From Sascha Arango’s “The Truth and Other Lies” to Don Winslow’s “The Cartel,” a holiday season’s worth of books from the dark side. (Keri Wiginton / Tribune)
Now that the holiday season is upon us (you do realize that Christmas started on Black Friday, right?), I’d like to point you to some suggestions for great crime fiction to give as gifts.
This list of crime fiction to give as gifts provided by the Chicago Tribune includes mostly books I haven’t read, but sound interesting.
Here are just a few examples:
The Truth and Other Lies by Sascha Arango, Atria, 256 pages, $24.99
A wickedly good first novel about a sociopathic drifter who becomes famous by selling the manuscripts he finds under a female pickup’s bed.
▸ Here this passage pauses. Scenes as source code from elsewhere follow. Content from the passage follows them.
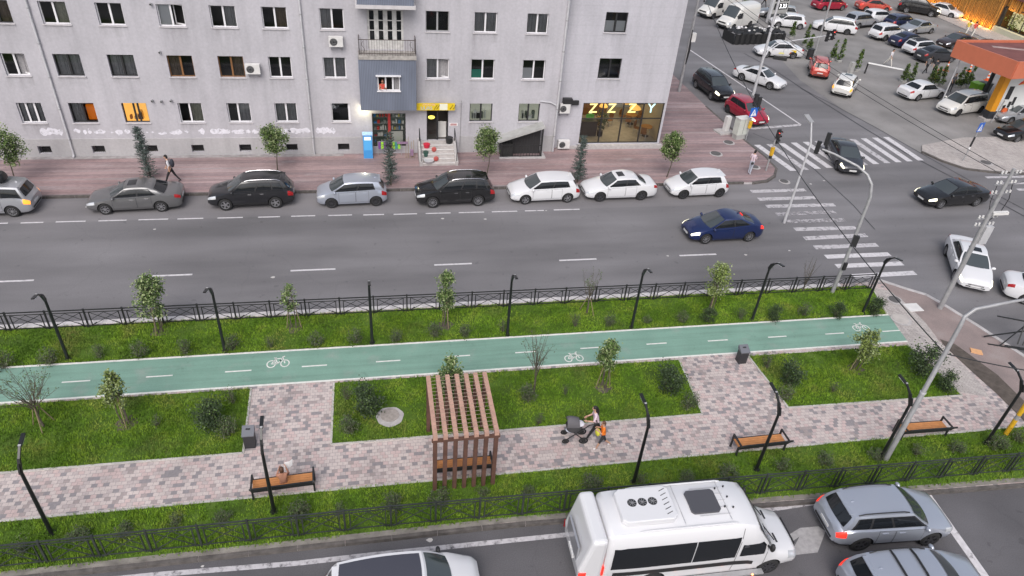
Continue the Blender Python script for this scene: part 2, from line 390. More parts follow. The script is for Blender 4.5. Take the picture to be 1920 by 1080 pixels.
def copy_tree(o, parent=None):
    c = o.copy(); col.objects.link(c); c.parent = parent
    for ch in list(o.children): copy_tree(ch, c)
    return c
ORD = 'first second third fourth fifth sixth seventh eighth ninth tenth eleventh twelfth thirteenth fourteenth fifteenth sixteenth seventeenth eighteenth nineteenth twentieth twenty-first twenty-second twenty-third twenty-fourth twenty-fifth twenty-sixth twenty-seventh twenty-eighth'.split()
def text_mesh(txt, size, depth=.01, name='lettering'):
    c = bpy.data.curves.new(name, 'FONT'); c.body = txt; c.size = size; c.extrude = depth; c.align_x = 'CENTER'; c.align_y = 'CENTER'
    o = bpy.data.objects.new(name, c); col.objects.link(o)
    dg = bpy.context.evaluated_depsgraph_get(); me = bpy.data.meshes.new_from_object(o.evaluated_get(dg))
    bpy.data.objects.remove(o); bpy.data.curves.remove(c); me.name = name; return me
def lettering(txt, size, m_, parent, loc, rot, depth=.01):
    me = text_mesh(txt, size, depth); me.materials.clear(); me.materials.append(m_)
    return inst('lettering', me, parent, loc, rot)
KZ = 0.13   # height of raised pavements
# ------------------------------------------------------------------ ground, streets, park surfaces
YF = 43.75      # facade plane
YK = 38.65      # kerb of the far pavement
def P2(px, py, z=0.0): v = G(px, py, z); return (v.x, v.y)
struct('ground', MB().sheet([(-400, -300), (600, -300), (600, 700), (-400, 700)], -.004), M['asphalt'])
struct('parking_lane', MB().sheet([(-60, 36.0), (24.0, 36.0), (27.0, 37.4), (27.2, 38.9), (-60, 38.9)], .0), M['asphalt_pale'])
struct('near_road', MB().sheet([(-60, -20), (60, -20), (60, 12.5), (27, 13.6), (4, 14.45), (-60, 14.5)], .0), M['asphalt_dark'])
court = [P2(1440, 85), P2(1500, 150), P2(1580, 205), P2(1660, 250), P2(1730, 288), (43.3, 40.2), (60, 40.2), (100, 45), (100, 120), (43, 120), (42, 85)]
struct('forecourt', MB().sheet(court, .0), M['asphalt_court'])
pv = [(-60, YK), (24.6, YK), (25.8, 38.9), (26.7, 39.6), (27.35, 40.6), (27.45, 42.4), (27.2, 45), (26.9, 52), (26.9, 120), (-60, 120)]
mb = MB().prism(pv, -.05, KZ, 1, 0)
struct('pavement', mb, [M['pink'], M['kerb']])
k = MB()
for x in range(0, 57):
    a = -60 + x * 1.5
    if a < 24: k.box2(a + .006, a + 1.494, YK - .012, YK + .14, -.03, KZ + .008)
for i in range(1, len(pv) - 3):
    a, b = Vector((*pv[i], .06)), Vector((*pv[i + 1], .06)); k.bar(a, b, .18, .155)
struct('pavement_kerb', k, M['kerb_dark'])
isl = [P2(1728, 286), P2(1765, 303), P2(1810, 318), P2(1860, 324), P2(1925, 327), (60, 41.0), (60, 46), (46, 45.5), (41.5, 44.2)]
struct('island_pavement', MB().prism(isl, -.05, .10), M['pavers_grey'])
k = MB()
for i in range(4): k.bar((*isl[i], .05), (*isl[i + 1], .05), .16, .14)
struct('island_kerb', k, M['kerb_dark'])

# park block
far_r = P2(1632, 541, KZ)
outer = [P2(*p, KZ) for p in ((1645, 524), (1700, 542), (1737, 553), (1770, 572), (1830, 609), (1890, 648), (1960, 694), (2060, 765))]
park = [(-60, 14.40), (4, 14.40), (23.5, 13.70), (29, 13.3)] + outer[::-1] + [(far_r[0], 27.02), (-60, 27.02)]
struct('park_paving', MB().prism(park, -.05, KZ, 1, 0), [M['pavers'], M['kerb']])
# grey slab paving and pink asphalt at the street corner
gp = [P2(*p, KZ) for p in ((1637, 540), (1665, 590), (1690, 622), (1703, 646), (1752, 690), (1800, 735), (1856, 745), (1836, 715), (1800, 680), (1760, 640), (1735, 605), (1700, 570), (1668, 545))]
struct('corner_slabs', MB().sheet(gp, KZ + .004), M['pavers_grey'])
pa = [P2(*p, KZ) for p in ((1668, 545), (1700, 570), (1735, 605), (1762, 640), (1802, 678), (1850, 715), (1920, 790), (2000, 860))] + outer[::-1]
struct('corner_asphalt', MB().sheet(pa, KZ + .008), M['pink_asphalt'])
ds = [P2(*p, KZ) for p in ((1762, 636), (1790, 645), (1822, 668), (1870, 703), (1920, 752), (2000, 820), (1990, 850), (1920, 790), (1868, 738), (1830, 704), (1795, 672), (1770, 648))]
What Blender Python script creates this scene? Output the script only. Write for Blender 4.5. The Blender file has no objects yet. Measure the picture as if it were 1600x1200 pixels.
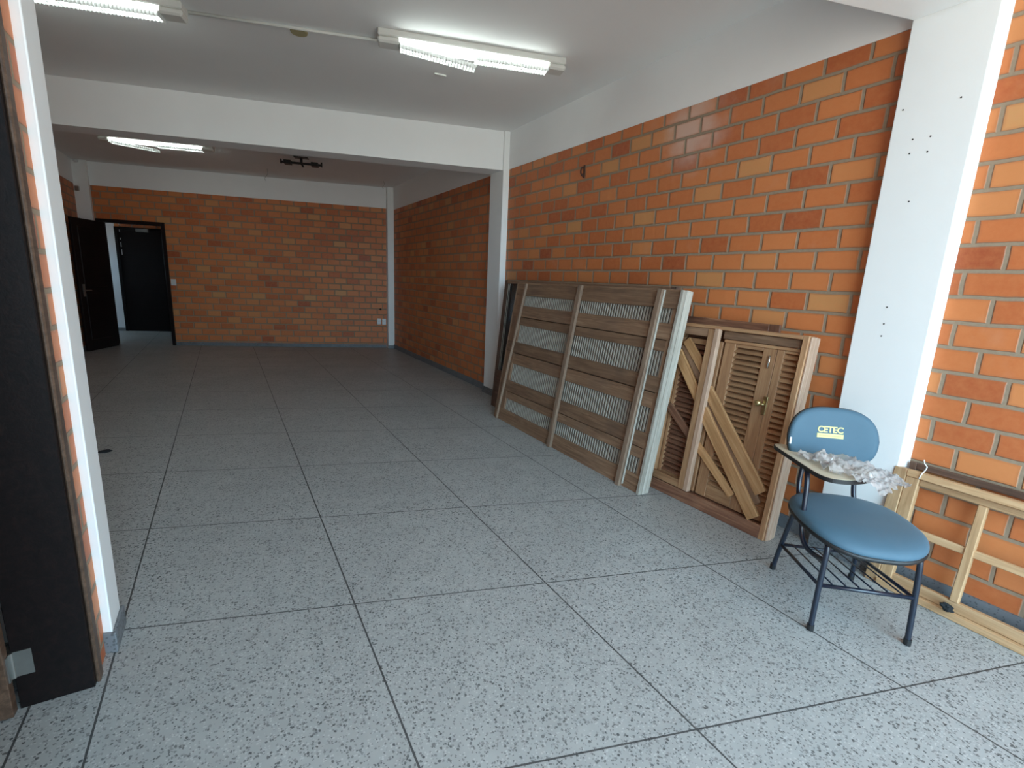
import bpy, bmesh, math, random
from mathutils import Vector, Matrix, noise
random.seed(7)
U = 0.9                      # one terrazzo panel, in metres
SK = -0.29391234             # the plan is a parallelogram: lateral walls run at this angle
cS, sS = math.cos(SK), math.sin(SK)
sc = bpy.context.scene

# ------------------------------------------------------------ camera
cam_d = bpy.data.cameras.new('camera')
cam_d.sensor_width = 36.0
cam_d.lens = 747.268481 / 1600 * 36.0
cam_d.clip_start = 0.05
cam = bpy.data.objects.new('camera', cam_d)
sc.collection.objects.link(cam)
R_ = Vector((0.86086035, -0.50685155, 0.0449551))
U_ = Vector((0.0670165, 0.20051391, 0.97739601))
F_ = Vector((0.50440881, 0.83838874, -0.20658189))
Mc = Matrix((R_, U_, -F_)).transposed().to_4x4()
Mc.translation = Vector((0.4516002, -2.2245151, 1.4434117))
cam.matrix_world = Mc
sc.camera = cam

# ------------------------------------------------------------ world / daylight / exposure
w = bpy.data.worlds.new('World'); sc.world = w; w.use_nodes = True
nt = w.node_tree; nt.nodes.clear()
tc = nt.nodes.new('ShaderNodeTexCoord'); sx = nt.nodes.new('ShaderNodeSeparateXYZ')
rp = nt.nodes.new('ShaderNodeValToRGB'); bg = nt.nodes.new('ShaderNodeBackground'); ow = nt.nodes.new('ShaderNodeOutputWorld')
mp = nt.nodes.new('ShaderNodeMapRange'); mp.inputs['From Min'].default_value = -1
nt.links.new(tc.outputs['Generated'], sx.inputs[0]); nt.links.new(sx.outputs['Z'], mp.inputs['Value'])
nt.links.new(mp.outputs[0], rp.inputs[0]); nt.links.new(rp.outputs[0], bg.inputs[0]); nt.links.new(bg.outputs[0], ow.inputs[0])
rp.color_ramp.elements[0].position = 0.46; rp.color_ramp.elements[0].color = (0.44, 0.46, 0.43, 1)
rp.color_ramp.elements[1].position = 0.54; rp.color_ramp.elements[1].color = (0.53, 0.82, 1.03, 1)
bg.inputs[1].default_value = 9.6
sc.view_settings.view_transform = 'Standard'
sc.view_settings.look = 'None'
sc.view_settings.exposure = 0.0
sc.view_settings.gamma = 1.0
sc.view_settings.use_curve_mapping = False
sc.cycles.use_denoising = True
sc.cycles.max_bounces = 10
sc.cycles.diffuse_bounces = 6
sc.cycles.transparent_max_bounces = 12
sc.cycles.sample_clamp_indirect = 6


def W(a, b, z=0.0):
    """plan coordinates in panels (a across, b along, z up) -> metres"""
    return Vector((a * cS * U, (b + a * sS) * U, z * U))


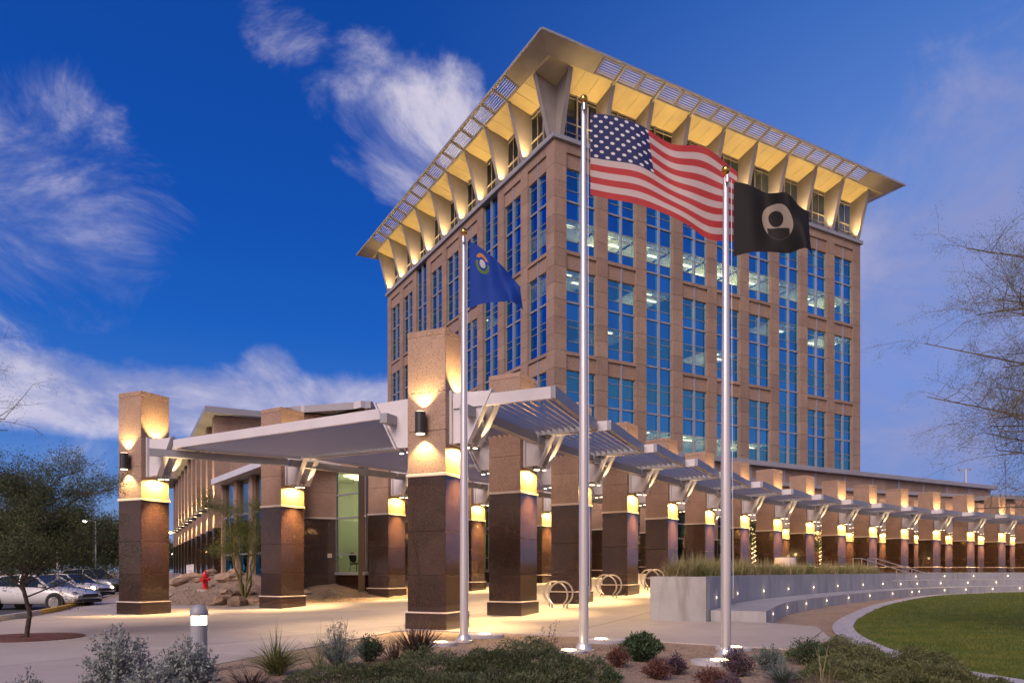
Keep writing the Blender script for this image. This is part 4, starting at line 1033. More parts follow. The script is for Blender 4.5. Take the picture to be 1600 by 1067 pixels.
c = MB(); c.lathe([(.34, -.1), (.34, .0), (.31, .01)], 0, 0, 20); c.build('concrete_pad', M_conc, t)
def loop_rack(x, y, ang, lab):
    z = rampz(x, y); t = thing('bike_rack', lab, 'bike rack', (x, y, z), ang, 'curved steel bicycle racks between the outer columns')
    r = .45
    for sg, dxx in ((1, -.12), (-1, .22)):
        c = MB(); pts = [(dxx + r * math.sin(a_) * 1.0, sg * .16 + .1 * sg * math.cos(a_), .48 + .42 * -math.cos(a_)) for a_ in [R(38 + 284 * i / 22) for i in range(23)]]
        pts = [(pts[0][0], pts[0][1], 0)] + pts + [(pts[-1][0], pts[-1][1], 0)]
        c.tube(pts, .03, 10); c.build('hoop', M_steel, t)
for k, lab in ((2, 'bike rack between the second and third outer columns'), (3, 'bike rack between the third and fourth outer columns'), (4, 'bike rack between the fourth and fifth outer columns')):
    p = loc2(CO[k], PHI[k], -.15, 2.9); loop_rack(p.x, p.y, R(PHI[k] - 90), lab)
def handrail(a, b, lab):
    t = thing('handrail', lab, 'handrail', (0, 0, 0), 0, 'steel handrails down the terrace steps')
    a = Vector(a); b = Vector(b); d = (a - b); d.z = 0; d.normalize()
    c = MB(); c.tube([tuple(a + Vector((d.x * .6, d.y * .6, -.5))), tuple(a + Vector((d.x * .6, d.y * .6, 0))), tuple(a), tuple(b), tuple(b + Vector((-d.x * .35, -d.y * .35, -.02))), tuple(b + Vector((-d.x * .35, -d.y * .35, -.95)))], .028, 8); c.build('rail', M_steel, t)
    for f in (0.0, .55):
        q = a + (b - a) * f; c = MB(); c.tube([(q.x, q.y, q.z), (q.x, q.y, q.z - 1.0)], .022, 8); c.build('post', M_steel, t)
handrail((21.9, 45.6, 2.27), (26.3, 46.4, 1.06), 'left handrail of the steps beside the planter'); handrail((23.0, 46.0, 2.27), (27.6, 46.9, 1.06), 'right handrail of the steps beside the planter')
mb = MB(); x_ = (1227 - 800) / FPX * 41; mb.lathe([(.45, 0), (.5, .1), (.66, .9), (.68, .95), (.60, .95), (.58, .8)][::-1][::-1], 0, 0, 24)
mb2 = MB(); mb2.lathe([(.70, 0), (.69, .05), (.56, .90), (.54, .95), (.46, .95), (.45, .86)], 0, 0, 24); o = mb2.build('planter_pot', M_pot, None, loc=(x_, 41, rampz(x_, 41))); tag(o, 'pale tapered concrete pot on the terrace behind the planter grasses', 'pot')
# roof mast on the podium wing
q = Vector(((1509 - 800) / FPX * 78, 78)); t = thing('roof_mast', 'small antenna mast on the far wing roof', 'antenna', (q.x, q.y, 10.4))
c = MB(); c.cyl(0, 0, 0, 2.0, .10, n=8); c.build('pole', M_pole, t)
c = MB(); c.bar((-.75, 0, 1.8), (.55, 0, 1.95), .06, .08); c.build('crossarm', M_grey, t)
for x in (-.7, .5):
    c = MB(); c.box(x - .08, x + .08, -.08, .08, 1.85, 2.08); c.build('sensor', M_grey, t)

# ------------------------------------------------------------------ plants
def leaves(name, m, par, P, D, ln, wd, kind=None, fold=0.):
    """one quad (kite) leaf per point P pointing along D"""
    n = len(P); D = D / (np.linalg.norm(D, axis=1, keepdims=True) + 1e-9); A = rng.normal(size=(n, 3)); Sd = np.cross(D, A); Sd /= np.linalg.norm(Sd, axis=1, keepdims=True) + 1e-9
    ln = np.asarray(ln).reshape(-1, 1) * np.ones((n, 1)); wd = np.asarray(wd).reshape(-1, 1) * np.ones((n, 1))
    V = np.stack([P, P + D * ln * .5 + Sd * wd / 2, P + D * ln, P + D * ln * .5 - Sd * wd / 2], 1).reshape(-1, 3)
    return strip_mesh(name, V, np.arange(4 * n).reshape(-1, 4), m, par, kind=kind)
def leafmat(name, a, b, rough=.6):
    m = mat(name, a, rough, var=(9, b, .35, .65)); return m
L_sage = leafmat('silver_leaf', (.17, .20, .19), (.30, .33, .32)); L_dark = leafmat('dark_green_leaf', (.022, .045, .020), (.055, .095, .04)); L_red = leafmat('reddish_leaf', (.09, .035, .03), (.15, .06, .045))
L_cover = leafmat('ground_cover_leaf', (.035, .055, .020), (.085, .10, .04)); L_grass = leafmat('feather_grass', (.20, .19, .08), (.30, .26, .14)); L_purple = leafmat('purple_leaf', (.05, .035, .05), (.12, .07, .10))
L_yuc = leafmat('yucca_leaf', (.08, .12, .035), (.24, .24, .09)); L_yucr = leafmat('red_yucca_leaf', (.05, .03, .025), (.10, .06, .04)); L_ag = leafmat('blue_green_blade', (.09, .13, .12), (.17, .21, .19)); L_palo = leafmat('palo_verde_leaf', (.09, .12, .025), (.16, .19, .05)); L_acac = leafmat('acacia_leaf', (.050, .075, .025), (.115, .14, .050))
M_wbark = mat('pale_bark', (.20, .16, .12), .9, var=(12, (.12, .09, .07), .4, .6)); L_wisp = leafmat('wispy_leaf', (.10, .11, .065), (.17, .18, .11))
M_stem = mat('woody_stem', (.10, .075, .05), .8)
def shootbush(name, lab, x, y, r, h, m, shoots=150, lps=26, ll=.05, lw_=.018, cat='shrub', group=None, up=.9, z=None, seed=0, jit=.02, spiky=.25):
    z = bedz(x, y) if z is None else z
    t = thing(name, lab, cat, (x, y, z), 0, group); g2 = np.random.default_rng(seed + 100)
    th = g2.random(shoots) * 2 * np.pi; rr = np.sqrt(g2.random(shoots)) ; tip = np.stack([rr * np.cos(th) * r, rr * np.sin(th) * r, h * (1 - .55 * rr ** 2) * (1 - spiky + spiky * 1.6 * g2.random(shoots))], 1)
    tip[:, 2] = tip[:, 2].clip(h * .18, None); base_ = tip * [.18, .18, .03]
    s = g2.random((shoots, lps, 1)) ** .75 * .98 + .02
    bend = np.array([0, 0, 1.]) * (s * (1 - s)) * r * .5 * up
    P = base_[:, None] + (tip - base_)[:, None] * s + bend + g2.normal(size=(shoots, lps, 3)) * jit
    Dr = (tip - base_)[:, None] * .9 / np.linalg.norm(tip, axis=1)[:, None, None] + g2.normal(size=(shoots, lps, 3)) * .75
    P = P.reshape(-1, 3); P[:, 2] = P[:, 2].clip(.01, None); Dr = np.broadcast_to(Dr, (shoots, lps, 3)).reshape(-1, 3)
    leaves('foliage', m, t, P, Dr, ll * (.6 + .8 * g2.random(len(P))), lw_)
    c = MB()
    for i in range(0, shoots, max(1, shoots // 40)): c.tube([tuple(base_[i]), tuple((base_[i] + tip[i]) / 2 + np.array([0, 0, r * .12])), tuple(tip[i])], .006, 4, .002)
    c.build('stems', M_stem, t); return t
def tuft(name, lab, x, y, r, h, m, n=220, wd=.012, cat='grass', group=None, z=None, seed=0, droop=.5, stiff=.0):
    z = bedz(x, y) if z is None else z
    t = thing(name, lab, cat, (x, y, z), 0, group); blades('blades', m, t, np.zeros((n, 2)) + np.random.default_rng(seed).normal(size=(n, 2)) * r * .06, r, h, wd, seed, droop, stiff); return t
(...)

After marrying her to cash in on more of her quickly tossed off novels, he must concoct his own fictions to avoid suspicion in a series of killings.
Sounds awesome, doesn’t it?
Spy Games by Adam Brookes, Redhook, 448 pages, $26
British journalist Philip Mangan, who doubles as a spy, becomes involved in a dangerous cat-and-mouse game with a Chinese military group following a terrorist bombing in Addis Ababa. Their bait: defense secrets Mangan’s bosses are eager to get hold of. His fear: becoming an MI-6 “cutout,” left to fend for himself.
I love great spy novels. Not to mention hardboiled mysteries.
But I will mention one in particular that I am reading and that actually made this list. It’s And Sometimes I Wonder About You by Walter Mosley.
Here’s what the Chicago Tribune had to say about it:
And Sometimes I Wonder About You by Walter Mosley, Doubleday, 288 pages, $26.95
Grizzled, philosophizing New York P.I. Leonid McGill needs to find a missing woman who stands to inherit millions; save his son, who is working undercover for ruthless thieves; and deal with the arrival of his long-missing anarchist father, Tolstoy. Only the great Mosley could make this center hold.
And this article serves as a reminder that I still need to read Sara Paretsky’s latest!
Brush Back by Sara Paretsky, Putnam, 480 pages, $27.95
Asked to look into the long-ago murder conviction of her high school boyfriend’s mother, V.I. Warshawski reluctantly returns to the gritty South Chicago neighborhood where she grew up and becomes caught up in an unholy tangle of lies and deceptions.
Check out all the reviews in this article!
And if that link doesn’t work for you, here’s the 12 Best Private Eyes in Crime Fiction, according to Crime Fiction Lover. Whatever book you choose to give, here are 11 reasons why you should give a book this holiday season!
Coming soon … why book signings are awesome! I know my own book signing at the University of Maryland on Saturday was amazing, in so many ways!
It was thrill to be a University of Maryland alum selling my first mystery IDENTITY CRISIS (which is about a Maryland alum lawyer-sleuth!) to other Maryland alumnae! So awesome!